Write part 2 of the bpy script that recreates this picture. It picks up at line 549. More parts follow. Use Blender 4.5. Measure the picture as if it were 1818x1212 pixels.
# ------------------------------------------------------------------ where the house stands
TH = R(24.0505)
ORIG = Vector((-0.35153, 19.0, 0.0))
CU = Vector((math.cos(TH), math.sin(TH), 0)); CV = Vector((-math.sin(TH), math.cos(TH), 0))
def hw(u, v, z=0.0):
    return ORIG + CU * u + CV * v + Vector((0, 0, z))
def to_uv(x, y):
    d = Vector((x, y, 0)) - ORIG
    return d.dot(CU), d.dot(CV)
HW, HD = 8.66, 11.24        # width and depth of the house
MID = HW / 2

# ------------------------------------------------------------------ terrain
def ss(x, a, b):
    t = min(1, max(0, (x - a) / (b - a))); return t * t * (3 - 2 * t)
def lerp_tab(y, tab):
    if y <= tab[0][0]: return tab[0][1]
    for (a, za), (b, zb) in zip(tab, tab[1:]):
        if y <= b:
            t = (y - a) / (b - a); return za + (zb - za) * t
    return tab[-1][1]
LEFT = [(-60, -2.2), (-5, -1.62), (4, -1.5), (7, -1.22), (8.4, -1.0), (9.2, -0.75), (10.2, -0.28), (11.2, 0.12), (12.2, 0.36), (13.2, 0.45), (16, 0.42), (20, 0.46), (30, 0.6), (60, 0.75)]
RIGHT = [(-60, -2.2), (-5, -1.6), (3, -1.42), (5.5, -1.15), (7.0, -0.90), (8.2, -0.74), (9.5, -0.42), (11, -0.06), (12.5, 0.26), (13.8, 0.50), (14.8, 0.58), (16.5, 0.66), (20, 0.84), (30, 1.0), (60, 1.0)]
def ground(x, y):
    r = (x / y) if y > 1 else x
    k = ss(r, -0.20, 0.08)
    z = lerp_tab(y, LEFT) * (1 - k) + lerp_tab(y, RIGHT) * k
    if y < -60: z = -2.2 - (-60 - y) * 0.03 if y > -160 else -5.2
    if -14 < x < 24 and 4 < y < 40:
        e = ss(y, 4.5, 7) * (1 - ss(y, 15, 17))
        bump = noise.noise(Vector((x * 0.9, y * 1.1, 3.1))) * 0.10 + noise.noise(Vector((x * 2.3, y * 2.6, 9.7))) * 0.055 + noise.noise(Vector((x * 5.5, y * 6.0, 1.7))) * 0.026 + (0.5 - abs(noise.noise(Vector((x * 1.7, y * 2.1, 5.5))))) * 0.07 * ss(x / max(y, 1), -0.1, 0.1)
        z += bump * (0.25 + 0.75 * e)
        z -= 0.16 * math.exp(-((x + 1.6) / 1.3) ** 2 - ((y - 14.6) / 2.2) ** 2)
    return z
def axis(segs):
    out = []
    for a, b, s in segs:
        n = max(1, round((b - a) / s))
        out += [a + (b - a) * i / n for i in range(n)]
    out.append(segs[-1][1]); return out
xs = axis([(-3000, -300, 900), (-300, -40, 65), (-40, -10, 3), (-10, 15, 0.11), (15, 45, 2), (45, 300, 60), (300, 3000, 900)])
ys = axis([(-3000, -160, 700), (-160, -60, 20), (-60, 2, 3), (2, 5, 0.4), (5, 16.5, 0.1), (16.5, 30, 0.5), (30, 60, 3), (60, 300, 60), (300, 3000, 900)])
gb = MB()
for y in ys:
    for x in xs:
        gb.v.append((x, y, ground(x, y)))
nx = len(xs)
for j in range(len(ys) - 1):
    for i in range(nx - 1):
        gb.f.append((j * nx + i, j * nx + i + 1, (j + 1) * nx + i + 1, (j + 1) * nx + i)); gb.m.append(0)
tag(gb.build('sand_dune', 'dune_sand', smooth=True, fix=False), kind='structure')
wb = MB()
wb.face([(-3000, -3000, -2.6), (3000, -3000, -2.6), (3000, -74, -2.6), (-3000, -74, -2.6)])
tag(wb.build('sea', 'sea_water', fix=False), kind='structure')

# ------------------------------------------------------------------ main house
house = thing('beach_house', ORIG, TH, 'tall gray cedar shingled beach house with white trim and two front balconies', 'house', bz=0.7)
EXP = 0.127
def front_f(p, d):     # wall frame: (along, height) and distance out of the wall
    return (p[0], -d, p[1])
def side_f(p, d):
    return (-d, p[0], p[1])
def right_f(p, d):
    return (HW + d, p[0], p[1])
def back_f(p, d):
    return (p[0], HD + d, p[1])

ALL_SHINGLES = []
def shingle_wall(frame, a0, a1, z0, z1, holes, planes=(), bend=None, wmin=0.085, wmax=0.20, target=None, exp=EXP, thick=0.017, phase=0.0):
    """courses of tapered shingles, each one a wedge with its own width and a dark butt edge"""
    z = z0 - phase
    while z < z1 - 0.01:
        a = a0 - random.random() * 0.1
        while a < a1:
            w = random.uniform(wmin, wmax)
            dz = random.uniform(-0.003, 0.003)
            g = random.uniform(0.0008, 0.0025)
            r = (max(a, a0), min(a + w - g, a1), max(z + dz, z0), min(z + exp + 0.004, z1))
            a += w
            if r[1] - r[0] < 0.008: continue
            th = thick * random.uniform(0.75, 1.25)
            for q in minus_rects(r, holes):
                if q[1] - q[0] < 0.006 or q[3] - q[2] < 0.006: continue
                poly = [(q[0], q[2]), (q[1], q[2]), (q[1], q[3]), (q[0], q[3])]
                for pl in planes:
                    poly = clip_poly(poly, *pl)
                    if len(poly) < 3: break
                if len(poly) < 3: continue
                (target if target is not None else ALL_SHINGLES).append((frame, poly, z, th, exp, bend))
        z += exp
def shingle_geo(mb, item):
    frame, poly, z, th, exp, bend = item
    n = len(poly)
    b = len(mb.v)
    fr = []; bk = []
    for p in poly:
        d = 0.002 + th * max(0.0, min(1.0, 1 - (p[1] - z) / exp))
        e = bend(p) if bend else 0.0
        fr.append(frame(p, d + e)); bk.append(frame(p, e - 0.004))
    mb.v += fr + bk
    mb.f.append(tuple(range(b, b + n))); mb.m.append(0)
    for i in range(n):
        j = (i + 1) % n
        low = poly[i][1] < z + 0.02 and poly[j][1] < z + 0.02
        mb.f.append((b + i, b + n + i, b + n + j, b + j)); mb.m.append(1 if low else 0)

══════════

Exercise - From the first line of the listing above to the line with "MID = HW / 2", please transcribe each line exactly, both ends included, and nothing beyond that.

Written answer -
Write part 2 of the bpy script that recreates this picture. It picks up at line 549. More parts follow. Use Blender 4.5. Measure the picture as if it were 1818x1212 pixels.
# ------------------------------------------------------------------ where the house stands
TH = R(24.0505)
ORIG = Vector((-0.35153, 19.0, 0.0))
CU = Vector((math.cos(TH), math.sin(TH), 0)); CV = Vector((-math.sin(TH), math.cos(TH), 0))
def hw(u, v, z=0.0):
    return ORIG + CU * u + CV * v + Vector((0, 0, z))
def to_uv(x, y):
    d = Vector((x, y, 0)) - ORIG
    return d.dot(CU), d.dot(CV)
HW, HD = 8.66, 11.24        # width and depth of the house
MID = HW / 2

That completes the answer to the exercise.